» **Aim of the exercise**: List each line of the data that holds the string "from", please.

== Entries

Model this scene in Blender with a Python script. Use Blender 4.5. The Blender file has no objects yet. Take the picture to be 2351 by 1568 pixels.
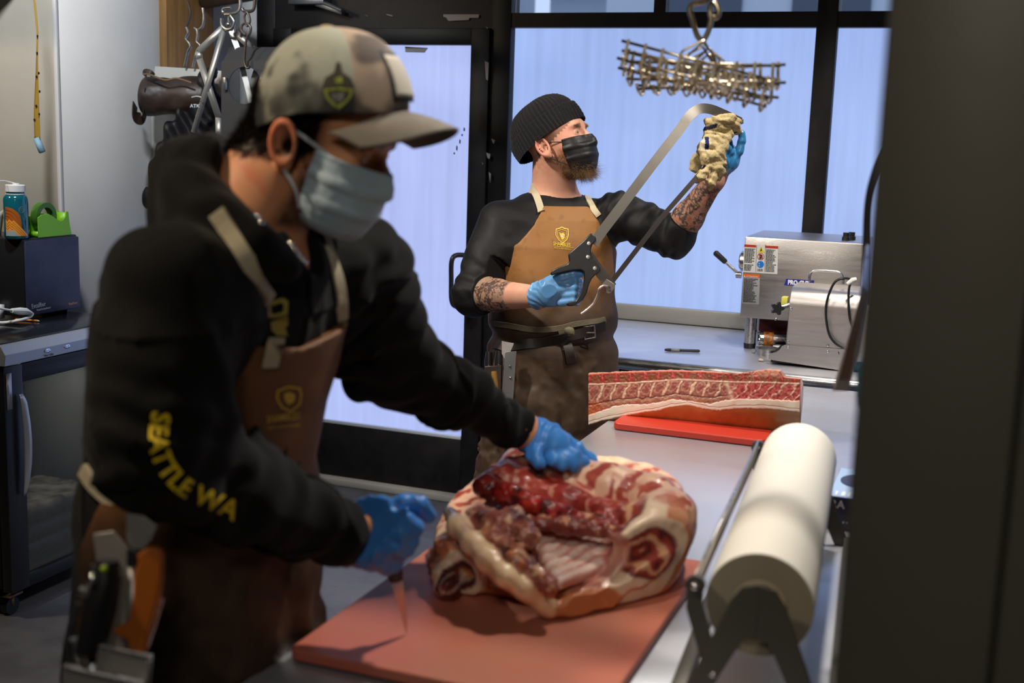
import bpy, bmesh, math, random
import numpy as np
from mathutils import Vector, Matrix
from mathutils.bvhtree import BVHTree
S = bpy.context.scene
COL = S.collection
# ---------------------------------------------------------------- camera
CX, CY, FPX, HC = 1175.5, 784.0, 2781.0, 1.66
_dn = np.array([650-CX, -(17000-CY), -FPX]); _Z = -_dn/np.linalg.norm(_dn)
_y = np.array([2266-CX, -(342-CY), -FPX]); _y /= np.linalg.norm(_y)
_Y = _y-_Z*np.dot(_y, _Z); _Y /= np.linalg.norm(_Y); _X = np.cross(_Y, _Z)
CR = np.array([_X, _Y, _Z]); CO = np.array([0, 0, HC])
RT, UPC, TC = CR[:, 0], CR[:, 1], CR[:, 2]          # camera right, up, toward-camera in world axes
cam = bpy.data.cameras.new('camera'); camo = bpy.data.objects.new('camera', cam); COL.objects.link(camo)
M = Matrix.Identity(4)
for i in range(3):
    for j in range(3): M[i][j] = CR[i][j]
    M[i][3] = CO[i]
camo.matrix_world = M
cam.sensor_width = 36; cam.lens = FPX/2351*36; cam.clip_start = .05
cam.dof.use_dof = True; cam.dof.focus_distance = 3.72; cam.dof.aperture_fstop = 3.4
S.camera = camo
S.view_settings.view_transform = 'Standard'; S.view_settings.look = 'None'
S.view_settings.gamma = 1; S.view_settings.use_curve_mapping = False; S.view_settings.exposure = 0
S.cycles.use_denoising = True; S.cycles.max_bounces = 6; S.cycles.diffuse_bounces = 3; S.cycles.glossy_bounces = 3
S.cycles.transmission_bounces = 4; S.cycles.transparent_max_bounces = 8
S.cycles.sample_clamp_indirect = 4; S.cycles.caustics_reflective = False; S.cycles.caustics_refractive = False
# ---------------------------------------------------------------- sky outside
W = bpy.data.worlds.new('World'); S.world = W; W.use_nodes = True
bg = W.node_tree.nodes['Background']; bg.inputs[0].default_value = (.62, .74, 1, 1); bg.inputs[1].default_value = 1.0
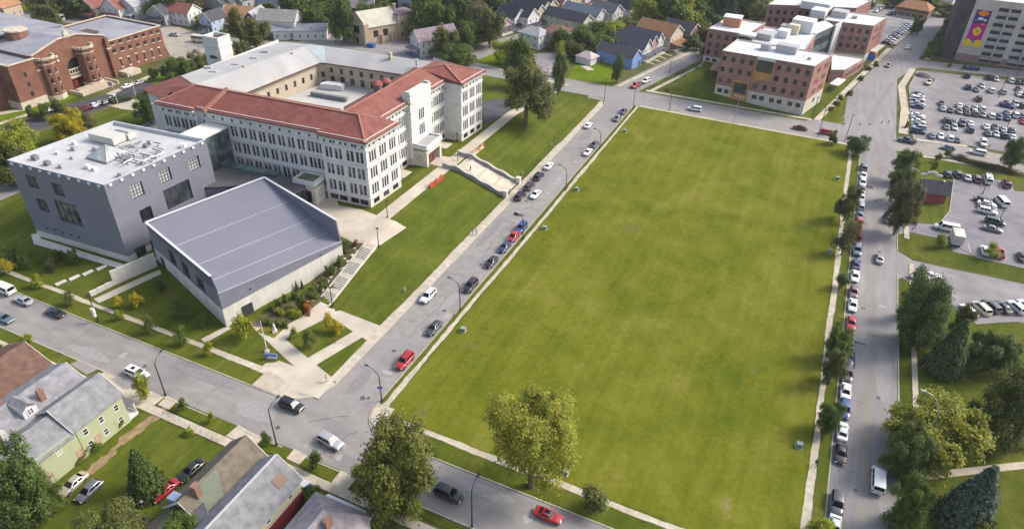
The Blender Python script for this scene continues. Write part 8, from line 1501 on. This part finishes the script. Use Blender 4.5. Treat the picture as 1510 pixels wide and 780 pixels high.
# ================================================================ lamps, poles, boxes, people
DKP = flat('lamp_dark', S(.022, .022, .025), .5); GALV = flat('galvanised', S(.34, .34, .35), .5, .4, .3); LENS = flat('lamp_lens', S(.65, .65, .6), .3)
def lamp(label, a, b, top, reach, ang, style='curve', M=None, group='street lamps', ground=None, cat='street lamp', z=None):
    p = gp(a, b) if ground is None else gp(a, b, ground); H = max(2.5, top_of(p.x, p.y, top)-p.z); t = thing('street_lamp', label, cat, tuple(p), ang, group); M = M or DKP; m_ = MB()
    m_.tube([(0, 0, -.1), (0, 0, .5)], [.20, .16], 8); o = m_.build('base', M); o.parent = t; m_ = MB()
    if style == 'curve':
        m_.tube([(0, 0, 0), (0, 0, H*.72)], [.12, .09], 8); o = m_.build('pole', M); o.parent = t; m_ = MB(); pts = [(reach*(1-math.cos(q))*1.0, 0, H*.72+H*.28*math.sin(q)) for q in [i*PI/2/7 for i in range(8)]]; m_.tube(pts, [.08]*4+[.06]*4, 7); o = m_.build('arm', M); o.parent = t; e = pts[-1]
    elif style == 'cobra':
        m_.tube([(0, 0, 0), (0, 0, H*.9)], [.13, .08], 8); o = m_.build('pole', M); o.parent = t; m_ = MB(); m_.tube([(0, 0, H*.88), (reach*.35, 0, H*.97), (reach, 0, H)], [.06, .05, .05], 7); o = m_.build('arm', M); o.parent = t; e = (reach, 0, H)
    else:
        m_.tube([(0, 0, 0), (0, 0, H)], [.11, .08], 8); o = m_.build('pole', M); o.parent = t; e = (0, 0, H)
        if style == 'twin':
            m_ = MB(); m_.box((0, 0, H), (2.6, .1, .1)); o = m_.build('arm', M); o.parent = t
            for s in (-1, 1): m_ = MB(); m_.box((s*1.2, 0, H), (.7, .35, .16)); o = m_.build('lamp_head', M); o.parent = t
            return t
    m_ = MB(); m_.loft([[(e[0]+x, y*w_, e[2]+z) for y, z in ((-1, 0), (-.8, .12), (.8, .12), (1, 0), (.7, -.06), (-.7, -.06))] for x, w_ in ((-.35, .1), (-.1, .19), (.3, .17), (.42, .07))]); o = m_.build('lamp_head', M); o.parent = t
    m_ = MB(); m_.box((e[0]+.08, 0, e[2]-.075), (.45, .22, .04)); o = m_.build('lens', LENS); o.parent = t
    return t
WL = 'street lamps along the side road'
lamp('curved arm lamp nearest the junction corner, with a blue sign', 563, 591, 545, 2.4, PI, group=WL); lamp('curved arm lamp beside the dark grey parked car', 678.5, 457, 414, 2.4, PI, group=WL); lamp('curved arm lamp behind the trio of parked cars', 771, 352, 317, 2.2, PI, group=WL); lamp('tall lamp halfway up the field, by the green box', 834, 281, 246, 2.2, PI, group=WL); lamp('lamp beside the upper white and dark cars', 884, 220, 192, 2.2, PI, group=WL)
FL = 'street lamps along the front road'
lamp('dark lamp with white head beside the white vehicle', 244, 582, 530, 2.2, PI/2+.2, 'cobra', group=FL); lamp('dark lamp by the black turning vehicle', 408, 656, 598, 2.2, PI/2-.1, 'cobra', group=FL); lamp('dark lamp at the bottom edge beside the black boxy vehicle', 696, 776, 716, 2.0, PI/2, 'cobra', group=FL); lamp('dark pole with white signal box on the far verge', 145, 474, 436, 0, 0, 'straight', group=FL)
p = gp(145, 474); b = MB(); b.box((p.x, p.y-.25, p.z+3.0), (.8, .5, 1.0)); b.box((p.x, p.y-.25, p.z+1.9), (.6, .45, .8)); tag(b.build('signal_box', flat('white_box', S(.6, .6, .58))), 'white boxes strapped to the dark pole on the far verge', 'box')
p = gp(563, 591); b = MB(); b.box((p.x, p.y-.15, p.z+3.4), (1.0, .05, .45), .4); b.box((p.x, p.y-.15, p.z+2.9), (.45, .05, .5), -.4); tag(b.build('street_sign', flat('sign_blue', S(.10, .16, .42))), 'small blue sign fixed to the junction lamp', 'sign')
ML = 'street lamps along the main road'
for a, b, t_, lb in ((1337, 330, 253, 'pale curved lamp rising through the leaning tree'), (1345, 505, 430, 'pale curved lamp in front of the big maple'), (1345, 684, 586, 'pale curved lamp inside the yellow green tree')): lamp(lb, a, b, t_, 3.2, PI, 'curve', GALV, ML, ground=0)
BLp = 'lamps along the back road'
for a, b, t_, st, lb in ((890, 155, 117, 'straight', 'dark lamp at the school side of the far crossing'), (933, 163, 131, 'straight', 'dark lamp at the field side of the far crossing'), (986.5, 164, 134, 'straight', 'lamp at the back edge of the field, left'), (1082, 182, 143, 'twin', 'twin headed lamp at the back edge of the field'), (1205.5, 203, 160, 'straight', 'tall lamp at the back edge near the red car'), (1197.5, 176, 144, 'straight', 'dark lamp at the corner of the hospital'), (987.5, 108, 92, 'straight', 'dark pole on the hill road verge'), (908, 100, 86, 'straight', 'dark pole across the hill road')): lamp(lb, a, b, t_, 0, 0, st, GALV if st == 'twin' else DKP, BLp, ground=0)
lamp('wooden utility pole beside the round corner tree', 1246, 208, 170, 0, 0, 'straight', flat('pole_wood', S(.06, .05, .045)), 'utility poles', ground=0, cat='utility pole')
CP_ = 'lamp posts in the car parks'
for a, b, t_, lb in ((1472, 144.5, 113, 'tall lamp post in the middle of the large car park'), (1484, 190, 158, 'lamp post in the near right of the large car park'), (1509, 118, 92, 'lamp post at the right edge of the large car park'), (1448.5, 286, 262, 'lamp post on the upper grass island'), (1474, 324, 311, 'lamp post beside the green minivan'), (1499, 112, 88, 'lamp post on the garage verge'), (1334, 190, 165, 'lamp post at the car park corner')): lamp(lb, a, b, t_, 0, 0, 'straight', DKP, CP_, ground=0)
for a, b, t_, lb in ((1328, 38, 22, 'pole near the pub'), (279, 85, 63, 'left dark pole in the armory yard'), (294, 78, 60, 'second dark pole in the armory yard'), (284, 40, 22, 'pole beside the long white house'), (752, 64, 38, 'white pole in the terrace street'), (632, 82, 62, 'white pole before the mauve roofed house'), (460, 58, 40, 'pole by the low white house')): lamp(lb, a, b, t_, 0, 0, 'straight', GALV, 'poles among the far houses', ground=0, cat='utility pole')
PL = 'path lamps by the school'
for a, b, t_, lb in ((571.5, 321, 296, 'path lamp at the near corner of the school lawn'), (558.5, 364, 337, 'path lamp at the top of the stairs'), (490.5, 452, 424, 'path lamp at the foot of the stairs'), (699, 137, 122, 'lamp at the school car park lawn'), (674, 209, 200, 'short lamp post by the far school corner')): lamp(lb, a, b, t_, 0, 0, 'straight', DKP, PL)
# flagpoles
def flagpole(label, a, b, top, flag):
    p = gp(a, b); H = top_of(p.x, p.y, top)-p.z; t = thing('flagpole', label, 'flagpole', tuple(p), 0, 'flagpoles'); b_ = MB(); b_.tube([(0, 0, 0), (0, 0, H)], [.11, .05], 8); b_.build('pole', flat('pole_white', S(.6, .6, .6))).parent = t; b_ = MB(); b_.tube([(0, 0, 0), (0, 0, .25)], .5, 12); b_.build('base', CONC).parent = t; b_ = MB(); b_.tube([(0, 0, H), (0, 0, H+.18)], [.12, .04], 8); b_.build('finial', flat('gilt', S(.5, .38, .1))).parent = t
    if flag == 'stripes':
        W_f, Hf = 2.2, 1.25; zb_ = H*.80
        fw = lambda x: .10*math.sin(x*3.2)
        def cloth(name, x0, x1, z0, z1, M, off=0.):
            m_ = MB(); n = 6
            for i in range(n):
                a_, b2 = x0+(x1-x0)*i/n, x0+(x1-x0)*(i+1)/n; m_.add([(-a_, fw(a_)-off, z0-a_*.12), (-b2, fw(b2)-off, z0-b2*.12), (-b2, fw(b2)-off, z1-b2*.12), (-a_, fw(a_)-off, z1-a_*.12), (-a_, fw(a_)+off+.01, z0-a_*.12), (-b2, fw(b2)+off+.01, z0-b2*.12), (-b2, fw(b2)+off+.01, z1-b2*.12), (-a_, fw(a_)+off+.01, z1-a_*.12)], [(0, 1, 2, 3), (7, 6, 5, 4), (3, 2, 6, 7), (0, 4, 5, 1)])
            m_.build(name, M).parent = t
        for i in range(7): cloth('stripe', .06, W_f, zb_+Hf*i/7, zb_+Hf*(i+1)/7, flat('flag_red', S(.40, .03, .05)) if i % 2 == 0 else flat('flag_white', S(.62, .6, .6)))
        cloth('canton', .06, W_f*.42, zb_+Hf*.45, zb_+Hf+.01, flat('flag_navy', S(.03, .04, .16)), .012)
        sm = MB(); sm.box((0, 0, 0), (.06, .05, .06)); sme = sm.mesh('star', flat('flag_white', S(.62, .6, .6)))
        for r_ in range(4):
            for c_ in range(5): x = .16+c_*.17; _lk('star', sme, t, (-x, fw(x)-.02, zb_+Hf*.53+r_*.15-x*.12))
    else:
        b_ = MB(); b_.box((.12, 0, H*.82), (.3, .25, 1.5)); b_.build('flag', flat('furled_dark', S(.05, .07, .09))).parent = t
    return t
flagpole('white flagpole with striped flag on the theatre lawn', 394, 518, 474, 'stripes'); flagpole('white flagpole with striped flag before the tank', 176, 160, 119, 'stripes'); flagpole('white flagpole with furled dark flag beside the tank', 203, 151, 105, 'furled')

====

» **Answer to the problem**:
from mathutils import Vector, Matrix
from mathutils.bvhtree import BVHTree
The Blender Python script for this scene continues. Write part 8, from line 1501 on. This part finishes the script. Use Blender 4.5. Treat the picture as 1510 pixels wide and 780 pixels high.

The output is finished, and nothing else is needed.